LORNET Research Symposium Speakers

Dragan Gasevic, Simon Fraser University

Dragan Gasevic received the B.S., M.S. and PhD degrees in informatics and computer engineering from the Department of Computer Science, University of Belgrade, Serbia and Montenegro, in 2000, 2002, and 2004 respectively. He is a postdoctoral fellow at the Laboratory for Ontological Research, School of Interactive Arts and Technology, Simon Fraser University Surrey, Canada.

His current research interests are in the area of ontology development, Semantic Web, interoperability, learning technologies, integration between software engineering and knowledge engineering techniques. So far, he has authored/co-authored more than 90 research papers, several book chapters, and one book. He has been a referee for several international conferences as well as international journals. He can be reached at http://www.sfu.ca/~dgasevic.

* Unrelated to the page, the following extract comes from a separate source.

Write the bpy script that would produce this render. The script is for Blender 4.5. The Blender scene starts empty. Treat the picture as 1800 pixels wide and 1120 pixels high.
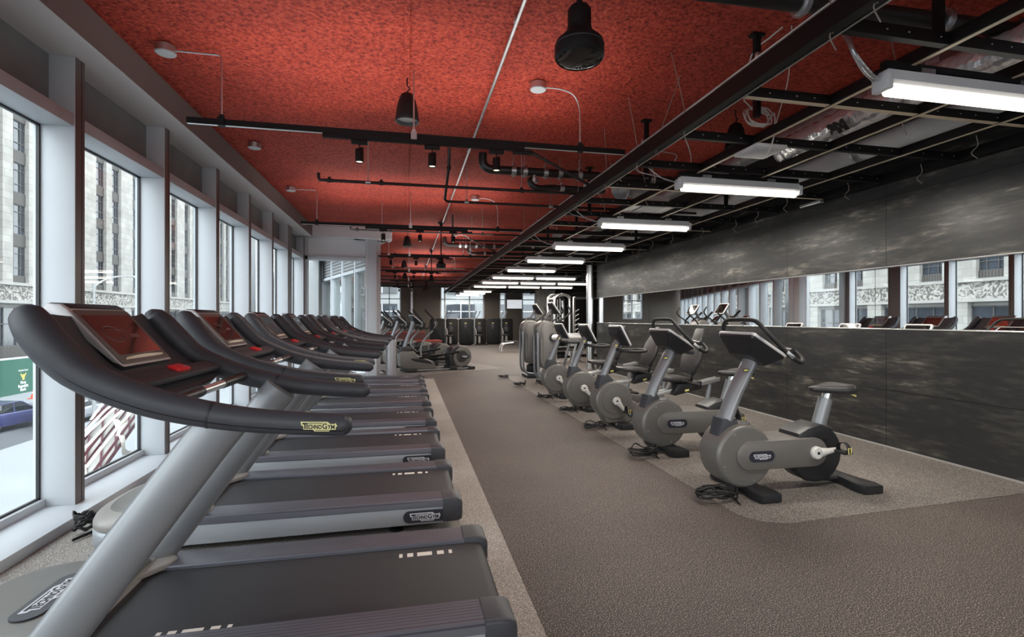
import bpy, bmesh, math, random
from mathutils import Vector, Matrix
random.seed(7)
PI = math.pi
SC = bpy.context.scene
COL = SC.collection

def lin(r, g, b):
    f = lambda c: (c/255/12.92) if c <= 10 else (((c/255)+.055)/1.055)**2.4
    return (f(r), f(g), f(b), 1.0)

# ------------------------------------------------------------------ materials
def mat(name, col, rough=.5, metal=0.0, spec=.5, bump=None, vary=None, emit=None, coat=0, aniso=0):
    m = bpy.data.materials.new(name); m.use_nodes = True
    nt = m.node_tree; N = nt.nodes; L = nt.links
    p = N['Principled BSDF']
    p.inputs['Base Color'].default_value = col if len(col) == 4 else (*col, 1)
    p.inputs['Roughness'].default_value = rough
    p.inputs['Metallic'].default_value = metal
    p.inputs['Specular IOR Level'].default_value = spec
    if coat: p.inputs['Coat Weight'].default_value = coat; p.inputs['Coat Roughness'].default_value = .08
    tc = None
    if bump or vary:
        tc = N.new('ShaderNodeTexCoord')
    if vary:
        sc, amt = vary[0], vary[1]
        n = N.new('ShaderNodeTexNoise'); n.inputs['Scale'].default_value = sc; n.inputs['Detail'].default_value = 3
        L.new(tc.outputs['Object'], n.inputs['Vector'])
        r = N.new('ShaderNodeMapRange'); r.inputs[1].default_value = .3; r.inputs[2].default_value = .7
        r.inputs[3].default_value = 1-amt; r.inputs[4].default_value = 1+amt
        L.new(n.outputs[0], r.inputs[0])
        mx = N.new('ShaderNodeVectorMath'); mx.operation = 'SCALE'
        mx.inputs[0].default_value = p.inputs['Base Color'].default_value[:3]
        L.new(r.outputs[0], mx.inputs['Scale']); L.new(mx.outputs[0], p.inputs['Base Color'])
    if bump:
        n = N.new('ShaderNodeTexNoise'); n.inputs['Scale'].default_value = bump[0]; n.inputs['Detail'].default_value = bump[2] if len(bump) > 2 else 2
        L.new(tc.outputs['Object'], n.inputs['Vector'])
        b = N.new('ShaderNodeBump'); b.inputs['Strength'].default_value = bump[1]; b.inputs['Distance'].default_value = bump[3] if len(bump) > 3 else .002
        L.new(n.outputs[0], b.inputs['Height']); L.new(b.outputs[0], p.inputs['Normal'])
    if emit:
        p.inputs['Emission Color'].default_value = emit[0] if len(emit[0]) == 4 else (*emit[0], 1)
        p.inputs['Emission Strength'].default_value = emit[1]
    return m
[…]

Griff Richards, Simon Fraser University

Griff Richards concerns himself with the convivial use of technology to promote the creation, management and transfer of human knowledge. With a Concordia Ph.D. in Educational Technology Griff has been active in the research, development and implementation of computers in education and training for 25 years. A leader in the Canarie POOL and eduSource projects, he architected distributed systems for learning object repositories and champions interoperability between diverse systems. His research group at SFU Surrey currently collaborates in a number of R&D efforts funded by Canarie, SSHRC INE, NSERC, LORNET and the Mellon Foundation. He teaches online into Athabasca Unversity's Master of Distance Education Program.

Richard Schwier, University of Saskatchewan

Richard Schwier is a professor of educational communications and technology at the University of Saskatchewan where he is coordinator of the graduate program. His current research program addresses issues of instructional designers as agents of social change and virtual learning communities.